_Collected data_
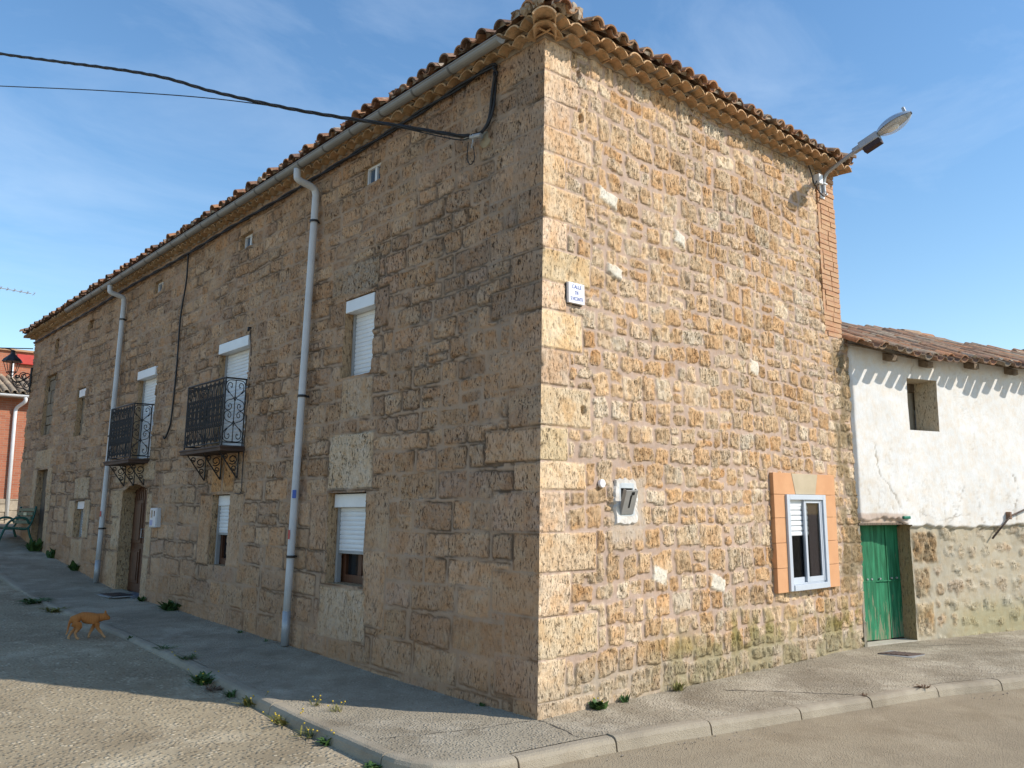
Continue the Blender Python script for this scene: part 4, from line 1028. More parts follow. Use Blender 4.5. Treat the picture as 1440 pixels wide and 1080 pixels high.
def brk(q):
    q.tube([LP(ly, 5.36, .02), LP(ly, 4.72, .02)], .03, 6); q.tube(crom([lam(0, 0, 5.05), lam(.1, 0, 4.96), lam(.28, 0, 5.02), LP(ly, 5.18, .02)], 6), .018, 6)
    for cx, cz, R, k in ((lx+.27, 5.12, .10, 1), (lx+.17, 4.92, .07, 2), (lx+.36, 4.90, .08, 0), (lx+.14, 5.10, .05, 2)):
        q.tube([(cx+R*(1-s_*.7)*math.cos(s_*10+k), ly, cz+R*(1-s_*.7)*math.sin(s_*10+k)) for s_ in np.linspace(0, 1, 26)], .013, 5, False)
    q.tube([(lx+.36+.1*math.cos(a), ly, 5.1+.1*math.sin(a)) for a in np.linspace(0, 6.3, 18)], .014, 5)
    q.tube(crom([lam(.02, 0, 4.98), lam(.12, 0, 4.84), lam(.3, 0, 4.8), LP(ly, 4.74, .02)], 5), .013, 5)
part(t, 'bracket', brk, M['iron'])

# ------------------------------------------------------------------ white house
wh = thing('white_house', 'low whitewashed house with a green door and an uneven old tile roof', 'house', (W0[0], W0[1], 0))
WU = snap_axis(0, 9.0, lambda a: .017+.004*a, [.03, .985, 1.085, 1.70]); WZ = snap_axis(-.15, 3.9, lambda a: .0165, [1.50, 2.765, 3.475])
rw = random.Random(31)
stW = rows(0, 9, -.15, 1.5, (.2, .32), (.22, .5), .03, rw, .2)
spW = [(.99, 1.36, .02, .5, (.42, .32, .19), .8), (.99, 1.33, .52, .95, (.36, .29, .19), 1), (.99, 1.52, .97, 1.42, (.34, .26, .16), 1.2)]
PW = [(.42, .365, .275), (.41, .37, .285), (.43, .37, .27), (.42, .34, .25), (.40, .365, .29)]
ug, zw, hW, cW = relief(WU, WZ, stW, spW, 61, PW, (.41, .365, .28),
    dict(warp=.08, wave=.1, jit=.14, rad=.07, rot=.3, edge=.07, h=.010, tilt=.06, rough=.075, pit=.03, shrink=.3, gap=.02, wob=.06, stain=(.95, .72, .52), light=(.50, .44, .34)))
edge_z = 1.47 + .10*(fbm(ug*2.2, zw*0, 62, 3)-.5) + .12*sst(1.0, .6, ug) + .07*(fbm(ug*11, zw*5, 63, 3)-.5)
pl = sst(-.006, .006, zw-edge_z)
lap = sst(.05, .0, zw-edge_z)
und = (fbm(ug*1.3, zw*1.3, 64, 3)-.5)*.04+(fbm(ug*7, zw*7, 65, 4)-.5)*.006
hW = hW*(1-pl)*1.0 + pl*(.035+und)
cm_ = sst(.42, .62, fbm(ug*2.4, zw*3, 66, 5, .6))
cW[..., :3] = cW[..., :3]*(1-.45*cm_[..., None])+.45*cm_[..., None]*np.array([.47, .415, .31])
cr1 = np.abs(fbm(ug*1.5+2, zw*.8, 67, 5, .62)-.5); crk = sst(.006, .002, cr1)*sst(.5, .62, fbm(ug*1.1, zw*1.1, 68, 2))
fl = sst(.62, .74, fbm(ug*15, zw*11, 69, 5, .7))*sst(1.0, .0, zw-edge_z)
hW -= pl*(crk*.003+fl*.004)
white = np.array([.72, .71, .685])*(.96+.06*fbm(ug*2, zw*1.2, 70, 4)[..., None])
dirt = sst(.45, .68, fbm(ug*3.1, zw*1.4, 71, 5, .6))*(.10+.3*sst(.8, 0, zw-edge_z))
white = white*(1-dirt[..., None])+dirt[..., None]*np.array([.60, .545, .46])
kk = np.clip(.3*crk+.7*fl, 0, 1)[..., None]; white = white*(1-kk*.8)+kk*.8*np.array([.42, .37, .30])
def seg_d(px_, pz_, P):
    d = np.full(px_.shape, 9.)
    for (a, b_), (c, e) in zip(P[:-1], P[1:]):
        t_ = np.clip(((px_-a)*(c-a)+(pz_-b_)*(e-b_))/((c-a)**2+(e-b_)**2), 0, 1); d = np.minimum(d, np.hypot(px_-a-t_*(c-a), pz_-b_-t_*(e-b_)))
    return d
ju = ug+(fbm(ug*9, zw*9, 74, 3)-.5)*.12; jz = zw+(fbm(ug*9, zw*9, 75, 3)-.5)*.12
for P in ([(.36, 2.55), (.42, 2.2), (.68, 1.9), (.86, 1.55)], [(1.7, 1.5), (2.0, 1.75), (2.15, 2.05)], [(2.5, 1.5), (2.42, 1.8), (2.3, 1.95)], [(1.2, 3.5), (1.22, 3.85)], [(2.15, 1.62), (1.5, 1.56), (1.15, 1.66)], [(3.2, 1.5), (3.3, 1.9), (3.25, 2.2)]):
    k = sst(.015, .003, seg_d(ju, jz, P))[..., None]*(.25+.55*sst(.4, .6, fbm(ug*5, zw*5, 76, 3)))[..., None]; white = white*(1-k)+k*np.array([.30, .26, .21]); hW -= pl*k[..., 0]*.006
cW[..., :3] = cW[..., :3]*(1-pl[..., None])+pl[..., None]*white; cW[..., 3] *= 1-pl
for q0 in ((.05, .7, .06), (.5, .92, .04)):
    k = sst(.02, -.02, np.abs(zw-1.56-.03*fbm(ug*6, zw*0, 72))-.07)*sst(.98, .8, ug); cW[..., :3] = cW[..., :3]*(1-.6*k[..., None])+.6*k[..., None]*np.array([.50, .385, .31])
gm = sst(.42, .08, zw-.25*fbm(ug*1.9, zw*0, 73))*sst(1.2, 2.2, ug)*.5; cW[..., :3] = cW[..., :3]*(1-gm[..., None])+gm[..., None]*np.array([.27, .25, .11])
ca_, sa_ = math.cos(WA), math.sin(WA)
hW = hW*sst(0, .04, ug)
PWv = np.stack([W0[0]+ug*ca_-hW*sa_, W0[1]-ug*sa_-hW*ca_, zw], -1)
RIN = (sa_, ca_, 0)
wop = [(lambda x, z: (x > .03) & (x < .985) & (z < 1.50), .20, (.36, .27, .16)), (lambda x, z: (x > 1.085) & (x < 1.70) & (z > 2.765) & (z < 3.475), .36, (.60, .535, .42))]
grid_mesh('wall', PWv, cW, wop, WU, WZ, M['plain'], wh, RIN)
b = MB(); b.fb(WP, -.15, 9, -.1, 3.88, -4.6, -4.5); b.fb(WP, 8.88, 8.99, -.1, 3.88, -4.5, -.06); b.build('wall', M['plaster'], wh)
w = thing_part('wall_window', wh)
part(w, 'board', lambda q: q.fb(WP, 1.10, 1.30, 2.75, 3.36, -.36, -.31), M['oldwood'], .004)
part(w, 'frame', lambda q: (q.fb(WP, 1.08, 1.71, 3.36, 3.48, -.40, -.33), q.fb(WP, 1.30, 1.36, 2.76, 3.36, -.40, -.30)), M['oldwood'], .004)
part(w, 'pane', lambda q: q.fb(WP, 1.05, 1.75, 2.73, 3.5, -.44, -.39), noisy('dusty back board', (.42, .37, .29), (.34, .29, .22), 5, .9, .3))
gd = thing_part('green_door', wh, 'worn green plank door')
def green_mat():
    m = mat('worn green door paint', rough=.65, spec=.3); t = NT(m); v = t.coord((7, 7, .8)); v2 = t.coord()
    gcol = t.mix(t.rng(t.noise(v, 3, 5), .35, .7), (.007, .10, .04), (.035, .25, .12))
    z = t.n('ShaderNodeSeparateXYZ'); t.l(v2, z.inputs[0])
    wear = t.math('ADD', t.noise(v, 4, 6, .7), t.rng(z.outputs[2], .05, .75, .17, -.05))
    gcol = t.mix(t.rng(wear, .60, .68), gcol, (.20, .22, .13)); t.base(gcol)
    t.nrm(t.bump(t.noise(v, 9, 5, .65), .6, .006)); return m
M['green'] = green_mat()
def gplanks(q):
    r_ = random.Random(4); e = [-.02, .13, .30, .32+.19, .53+.19, 1.03]
    e = [.0, .24, .50, .74, 1.02]
    for i in range(4): q.fb(WP, e[i]+.004, e[i+1]-.004, .02+.01*(i % 2), 1.50, -.24, -.20+(.012 if i == 1 else r_.uniform(-.004, .004)))
part(gd, 'planks', gplanks, M['green'], .004)
part(gd, 'crossbar', lambda q: (q.fb(WP, .03, .98, .76, .775, -.205, -.186),), M['green'], .002)
for u_ in (.10, .34, .42, .58, .80, .9): part(gd, 'bolt', lambda q: q.disc(WP, u_, .80, .012, -.2, -.178, 8), M['galv'])
part(wh, 'lintel', lambda q: (q.fb(WP, -.0, 1.02, 1.503, 1.53, -.2, .02),), M['oldwood'], .003)
part(wh, 'green_stub', lambda q: q.fb(WP, .80, .93, 1.575, 1.615, .0, .075), mat('green painted stub', (.01, .16, .1), .5), .01)
part(wh, 'threshold', lambda q: q.fb(WP, .03, .985, -.1, .012, -.22, .0), noisy('pale cement threshold', (.48, .44, .36), (.42, .38, .31), 5, .9, .3))
# roof: sagging tile slope with rafters
RSW = math.tan(math.radians(21)); zeW = 3.84
def rsag(u): return -.03*math.sin(u*1.3)-.012*u + .02*math.sin(u*3.1+1)
for i, u_ in enumerate((-.02+.70, 1.40, 2.39, 3.29, 4.3, 5.3, 6.3, 7.3, 8.3)):
    q = MB(); s0 = rsag(u_)
    pr = [(-.2, 0), (.36, -.36*RSW*1), (.36, -.36*RSW-.085), (.30, -.30*RSW-.11), (-.2, .2*RSW-.11)]
    V = [WP(u_+sx, zeW-.005+s0+zz, dd) for sx in (-.055, .055) for dd, zz in [(-.2, .2*RSW), (.19, -.19*RSW), (.19, -.19*RSW-.075), (.14, -.14*RSW-.10), (-.2, .2*RSW-.115)]]
    q.add(V, [(0, 1, 2, 3, 4), (9, 8, 7, 6, 5)]+[(k, k+5, (k+1) % 5+5, (k+1) % 5) for k in range(5)]); q.build('rafter', M['rafter'], wh, bev=.006)
q = MB(); us = np.linspace(-.12, 9, 40)
for dd0, dd1, th in ((-2.35, .13, .022),):
    V = [WP(u_, zeW+rsag(u_)+z_-d_*RSW, d_) for u_ in us for d_, z_ in ((dd1, 0), (dd1, th), (dd0, th), (dd0, 0))]
    F = [(i*4+k, i*4+(k+1) % 4, (i+1)*4+(k+1) % 4, (i+1)*4+k) for i in range(39) for k in range(4)]+[(0, 3, 2, 1), tuple(39*4+k for k in range(4))]
    q.add(V, F)
q.build('roof_boards', M['rafter'], wh)
b = MB(); mo = MB(); csw, snw = math.cos(math.atan(RSW)), math.sin(math.atan(RSW)); RW_ = random.Random(7); R_ = random.Random(19)
udir = (ca_, -sa_, 0); ax_ = (sa_*csw, ca_*csw, snw); nw_ = (-sa_*snw*-1*-1, -ca_*snw, csw)
nw_ = tuple(Vector(udir).cross(Vector(ax_))); 
PALW = [(.33, .19, .125), (.38, .215, .13), (.28, .18, .125), (.42, .22, .125), (.36, .25, .165), (.32, .215, .15), (.46, .23, .125), (.37, .285, .205)]
u_ = -.02
while u_ < 8.95:
    lift = .03*math.sin(u_*2.3)+.02*R_.random()
    roof_rank(b, b if R_.random() < .7 else None, WP(u_, zeW+rsag(u_)+.022-.27*RSW+lift*.3, .28+R_.uniform(-.04, .04)), ax_, udir, nw_, 9, PALW, .088, .42, .33, True, .205, 1.5, .10); u_ += .205+R_.uniform(-.008, .008)
u_ = -.1
while u_ < 9:
    b.cur = (*(np.array(PALW[R_.randrange(8)])*R_.uniform(.8, 1.15)), 1)
    barrel(b, WP(u_, zeW+rsag(u_)+2.42*RSW+.05+.03*math.sin(u_*1.7), -2.42), Vector(udir)+Vector((0, 0, R_.uniform(-.03, .05))), (sa_, ca_, 0), (0, 0, 1), .13, .11, .44, .016); u_ += .36
b.build('roof_tiles', M['tile'], wh, use_col=True)
q = MB(); V = [WP(u_, z_, d_) for u_ in (-.15, 9) for d_, z_ in ((-2.3, zeW+2.3*RSW), (-4.7, zeW-.05), (-4.7, zeW-.1), (-2.3, zeW+2.2*RSW))]
q.add(V, [(0, 4, 5, 1), (1, 5, 6, 2), (3, 2, 6, 7), (0, 1, 2, 3), (7, 6, 5, 4)]); q.build('roof_back', M['mortar'], wh)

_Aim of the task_
Everything from the first line to the line with "part(t, 'bracket', brk, M['iron'])" must be repeated exactly, and nothing else. Leave the pictures out.

_Output of the exercise_
Continue the Blender Python script for this scene: part 4, from line 1028. More parts follow. Use Blender 4.5. Treat the picture as 1440 pixels wide and 1080 pixels high.
def brk(q):
    q.tube([LP(ly, 5.36, .02), LP(ly, 4.72, .02)], .03, 6); q.tube(crom([lam(0, 0, 5.05), lam(.1, 0, 4.96), lam(.28, 0, 5.02), LP(ly, 5.18, .02)], 6), .018, 6)
    for cx, cz, R, k in ((lx+.27, 5.12, .10, 1), (lx+.17, 4.92, .07, 2), (lx+.36, 4.90, .08, 0), (lx+.14, 5.10, .05, 2)):
        q.tube([(cx+R*(1-s_*.7)*math.cos(s_*10+k), ly, cz+R*(1-s_*.7)*math.sin(s_*10+k)) for s_ in np.linspace(0, 1, 26)], .013, 5, False)
    q.tube([(lx+.36+.1*math.cos(a), ly, 5.1+.1*math.sin(a)) for a in np.linspace(0, 6.3, 18)], .014, 5)
    q.tube(crom([lam(.02, 0, 4.98), lam(.12, 0, 4.84), lam(.3, 0, 4.8), LP(ly, 4.74, .02)], 5), .013, 5)
part(t, 'bracket', brk, M['iron'])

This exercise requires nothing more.